• **What you need to do**: Write out the full listing again, exactly as it stands.

• **Records with scene code**:
BEGIN
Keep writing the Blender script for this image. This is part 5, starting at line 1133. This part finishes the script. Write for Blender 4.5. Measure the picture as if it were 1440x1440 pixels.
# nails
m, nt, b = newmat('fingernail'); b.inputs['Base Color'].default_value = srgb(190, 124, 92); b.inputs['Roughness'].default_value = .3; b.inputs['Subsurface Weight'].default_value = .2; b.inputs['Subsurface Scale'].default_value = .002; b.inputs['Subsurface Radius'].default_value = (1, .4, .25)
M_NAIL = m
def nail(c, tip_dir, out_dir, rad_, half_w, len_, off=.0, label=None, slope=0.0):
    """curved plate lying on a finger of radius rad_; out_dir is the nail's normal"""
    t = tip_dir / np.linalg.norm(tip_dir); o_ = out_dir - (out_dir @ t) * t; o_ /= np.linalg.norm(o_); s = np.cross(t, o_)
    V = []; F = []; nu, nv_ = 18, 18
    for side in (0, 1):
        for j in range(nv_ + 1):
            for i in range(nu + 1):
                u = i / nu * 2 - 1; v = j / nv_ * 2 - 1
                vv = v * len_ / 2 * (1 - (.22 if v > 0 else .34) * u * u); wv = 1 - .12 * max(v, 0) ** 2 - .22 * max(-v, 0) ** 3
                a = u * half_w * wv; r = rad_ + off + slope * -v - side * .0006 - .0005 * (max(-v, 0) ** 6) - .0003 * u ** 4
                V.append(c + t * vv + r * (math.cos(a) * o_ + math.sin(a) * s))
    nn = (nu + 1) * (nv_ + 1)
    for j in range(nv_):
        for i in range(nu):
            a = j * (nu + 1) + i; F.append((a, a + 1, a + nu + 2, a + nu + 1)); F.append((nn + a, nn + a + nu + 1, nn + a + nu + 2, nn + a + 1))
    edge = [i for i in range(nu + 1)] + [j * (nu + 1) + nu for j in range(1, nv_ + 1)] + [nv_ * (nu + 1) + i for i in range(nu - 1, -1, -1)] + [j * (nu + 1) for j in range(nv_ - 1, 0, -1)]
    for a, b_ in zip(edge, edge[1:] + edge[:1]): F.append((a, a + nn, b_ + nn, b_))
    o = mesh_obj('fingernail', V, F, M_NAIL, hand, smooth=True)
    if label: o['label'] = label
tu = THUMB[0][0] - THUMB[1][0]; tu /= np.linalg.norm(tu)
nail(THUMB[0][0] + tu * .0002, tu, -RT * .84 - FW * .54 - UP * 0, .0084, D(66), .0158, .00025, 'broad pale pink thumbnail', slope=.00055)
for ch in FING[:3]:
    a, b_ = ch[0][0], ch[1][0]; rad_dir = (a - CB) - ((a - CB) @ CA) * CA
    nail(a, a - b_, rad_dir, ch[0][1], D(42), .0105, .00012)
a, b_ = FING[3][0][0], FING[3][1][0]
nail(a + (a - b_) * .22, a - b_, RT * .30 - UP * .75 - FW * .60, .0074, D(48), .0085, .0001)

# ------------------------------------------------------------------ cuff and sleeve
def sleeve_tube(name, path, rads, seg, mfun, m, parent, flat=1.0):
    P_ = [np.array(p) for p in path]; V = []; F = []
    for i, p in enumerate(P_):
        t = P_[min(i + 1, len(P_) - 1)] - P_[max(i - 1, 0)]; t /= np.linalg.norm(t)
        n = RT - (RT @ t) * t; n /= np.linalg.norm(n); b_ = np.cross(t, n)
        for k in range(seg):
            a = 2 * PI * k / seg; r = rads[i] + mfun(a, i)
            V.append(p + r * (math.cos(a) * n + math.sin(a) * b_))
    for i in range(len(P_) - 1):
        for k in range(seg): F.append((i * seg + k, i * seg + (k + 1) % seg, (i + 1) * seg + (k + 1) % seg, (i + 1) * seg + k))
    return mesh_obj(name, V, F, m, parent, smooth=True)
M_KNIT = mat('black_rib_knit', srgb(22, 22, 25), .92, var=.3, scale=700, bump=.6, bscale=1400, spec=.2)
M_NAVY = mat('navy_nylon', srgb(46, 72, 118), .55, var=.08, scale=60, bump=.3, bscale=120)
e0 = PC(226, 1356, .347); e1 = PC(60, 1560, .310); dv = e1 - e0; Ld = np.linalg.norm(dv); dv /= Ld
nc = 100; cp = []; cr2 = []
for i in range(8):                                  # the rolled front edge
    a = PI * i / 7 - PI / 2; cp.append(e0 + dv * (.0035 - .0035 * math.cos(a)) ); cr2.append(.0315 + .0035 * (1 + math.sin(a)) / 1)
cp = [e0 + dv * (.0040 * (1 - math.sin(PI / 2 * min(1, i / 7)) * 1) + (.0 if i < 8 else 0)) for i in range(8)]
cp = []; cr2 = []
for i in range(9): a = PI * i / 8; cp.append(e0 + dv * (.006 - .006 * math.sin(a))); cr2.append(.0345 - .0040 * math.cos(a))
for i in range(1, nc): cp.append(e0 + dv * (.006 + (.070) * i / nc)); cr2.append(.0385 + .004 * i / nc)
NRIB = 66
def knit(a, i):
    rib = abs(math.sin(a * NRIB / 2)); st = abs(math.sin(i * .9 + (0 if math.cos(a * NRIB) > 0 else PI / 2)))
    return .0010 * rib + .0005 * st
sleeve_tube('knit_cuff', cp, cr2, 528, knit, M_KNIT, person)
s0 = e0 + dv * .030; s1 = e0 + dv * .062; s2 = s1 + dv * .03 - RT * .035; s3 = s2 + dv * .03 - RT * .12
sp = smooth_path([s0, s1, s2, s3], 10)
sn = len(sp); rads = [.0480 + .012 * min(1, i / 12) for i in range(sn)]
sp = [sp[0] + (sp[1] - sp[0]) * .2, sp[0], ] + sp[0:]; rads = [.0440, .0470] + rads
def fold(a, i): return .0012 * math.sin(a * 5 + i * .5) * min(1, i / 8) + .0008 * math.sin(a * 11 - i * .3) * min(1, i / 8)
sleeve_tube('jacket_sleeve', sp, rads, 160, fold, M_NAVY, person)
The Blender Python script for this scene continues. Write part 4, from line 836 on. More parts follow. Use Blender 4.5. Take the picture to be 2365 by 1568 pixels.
END
• **Result of this exercise**:
Keep writing the Blender script for this image. This is part 5, starting at line 1133. This part finishes the script. Write for Blender 4.5. Measure the picture as if it were 1440x1440 pixels.
# nails
m, nt, b = newmat('fingernail'); b.inputs['Base Color'].default_value = srgb(190, 124, 92); b.inputs['Roughness'].default_value = .3; b.inputs['Subsurface Weight'].default_value = .2; b.inputs['Subsurface Scale'].default_value = .002; b.inputs['Subsurface Radius'].default_value = (1, .4, .25)
M_NAIL = m
def nail(c, tip_dir, out_dir, rad_, half_w, len_, off=.0, label=None, slope=0.0):
    """curved plate lying on a finger of radius rad_; out_dir is the nail's normal"""
    t = tip_dir / np.linalg.norm(tip_dir); o_ = out_dir - (out_dir @ t) * t; o_ /= np.linalg.norm(o_); s = np.cross(t, o_)
    V = []; F = []; nu, nv_ = 18, 18
    for side in (0, 1):
        for j in range(nv_ + 1):
            for i in range(nu + 1):
                u = i / nu * 2 - 1; v = j / nv_ * 2 - 1
                vv = v * len_ / 2 * (1 - (.22 if v > 0 else .34) * u * u); wv = 1 - .12 * max(v, 0) ** 2 - .22 * max(-v, 0) ** 3
                a = u * half_w * wv; r = rad_ + off + slope * -v - side * .0006 - .0005 * (max(-v, 0) ** 6) - .0003 * u ** 4
                V.append(c + t * vv + r * (math.cos(a) * o_ + math.sin(a) * s))
    nn = (nu + 1) * (nv_ + 1)
    for j in range(nv_):
        for i in range(nu):
            a = j * (nu + 1) + i; F.append((a, a + 1, a + nu + 2, a + nu + 1)); F.append((nn + a, nn + a + nu + 1, nn + a + nu + 2, nn + a + 1))
    edge = [i for i in range(nu + 1)] + [j * (nu + 1) + nu for j in range(1, nv_ + 1)] + [nv_ * (nu + 1) + i for i in range(nu - 1, -1, -1)] + [j * (nu + 1) for j in range(nv_ - 1, 0, -1)]
    for a, b_ in zip(edge, edge[1:] + edge[:1]): F.append((a, a + nn, b_ + nn, b_))
    o = mesh_obj('fingernail', V, F, M_NAIL, hand, smooth=True)
    if label: o['label'] = label
tu = THUMB[0][0] - THUMB[1][0]; tu /= np.linalg.norm(tu)
nail(THUMB[0][0] + tu * .0002, tu, -RT * .84 - FW * .54 - UP * 0, .0084, D(66), .0158, .00025, 'broad pale pink thumbnail', slope=.00055)
for ch in FING[:3]:
    a, b_ = ch[0][0], ch[1][0]; rad_dir = (a - CB) - ((a - CB) @ CA) * CA
    nail(a, a - b_, rad_dir, ch[0][1], D(42), .0105, .00012)
a, b_ = FING[3][0][0], FING[3][1][0]
nail(a + (a - b_) * .22, a - b_, RT * .30 - UP * .75 - FW * .60, .0074, D(48), .0085, .0001)

# ------------------------------------------------------------------ cuff and sleeve
def sleeve_tube(name, path, rads, seg, mfun, m, parent, flat=1.0):
    P_ = [np.array(p) for p in path]; V = []; F = []
    for i, p in enumerate(P_):
        t = P_[min(i + 1, len(P_) - 1)] - P_[max(i - 1, 0)]; t /= np.linalg.norm(t)
        n = RT - (RT @ t) * t; n /= np.linalg.norm(n); b_ = np.cross(t, n)
        for k in range(seg):
            a = 2 * PI * k / seg; r = rads[i] + mfun(a, i)
            V.append(p + r * (math.cos(a) * n + math.sin(a) * b_))
    for i in range(len(P_) - 1):
        for k in range(seg): F.append((i * seg + k, i * seg + (k + 1) % seg, (i + 1) * seg + (k + 1) % seg, (i + 1) * seg + k))
    return mesh_obj(name, V, F, m, parent, smooth=True)
M_KNIT = mat('black_rib_knit', srgb(22, 22, 25), .92, var=.3, scale=700, bump=.6, bscale=1400, spec=.2)
M_NAVY = mat('navy_nylon', srgb(46, 72, 118), .55, var=.08, scale=60, bump=.3, bscale=120)
e0 = PC(226, 1356, .347); e1 = PC(60, 1560, .310); dv = e1 - e0; Ld = np.linalg.norm(dv); dv /= Ld
nc = 100; cp = []; cr2 = []
for i in range(8):                                  # the rolled front edge
    a = PI * i / 7 - PI / 2; cp.append(e0 + dv * (.0035 - .0035 * math.cos(a)) ); cr2.append(.0315 + .0035 * (1 + math.sin(a)) / 1)
cp = [e0 + dv * (.0040 * (1 - math.sin(PI / 2 * min(1, i / 7)) * 1) + (.0 if i < 8 else 0)) for i in range(8)]
cp = []; cr2 = []
for i in range(9): a = PI * i / 8; cp.append(e0 + dv * (.006 - .006 * math.sin(a))); cr2.append(.0345 - .0040 * math.cos(a))
for i in range(1, nc): cp.append(e0 + dv * (.006 + (.070) * i / nc)); cr2.append(.0385 + .004 * i / nc)
NRIB = 66
def knit(a, i):
    rib = abs(math.sin(a * NRIB / 2)); st = abs(math.sin(i * .9 + (0 if math.cos(a * NRIB) > 0 else PI / 2)))
    return .0010 * rib + .0005 * st
sleeve_tube('knit_cuff', cp, cr2, 528, knit, M_KNIT, person)
s0 = e0 + dv * .030; s1 = e0 + dv * .062; s2 = s1 + dv * .03 - RT * .035; s3 = s2 + dv * .03 - RT * .12
sp = smooth_path([s0, s1, s2, s3], 10)
sn = len(sp); rads = [.0480 + .012 * min(1, i / 12) for i in range(sn)]
sp = [sp[0] + (sp[1] - sp[0]) * .2, sp[0], ] + sp[0:]; rads = [.0440, .0470] + rads
def fold(a, i): return .0012 * math.sin(a * 5 + i * .5) * min(1, i / 8) + .0008 * math.sin(a * 11 - i * .3) * min(1, i / 8)
sleeve_tube('jacket_sleeve', sp, rads, 160, fold, M_NAVY, person)
The Blender Python script for this scene continues. Write part 4, from line 836 on. More parts follow. Use Blender 4.5. Take the picture to be 2365 by 1568 pixels.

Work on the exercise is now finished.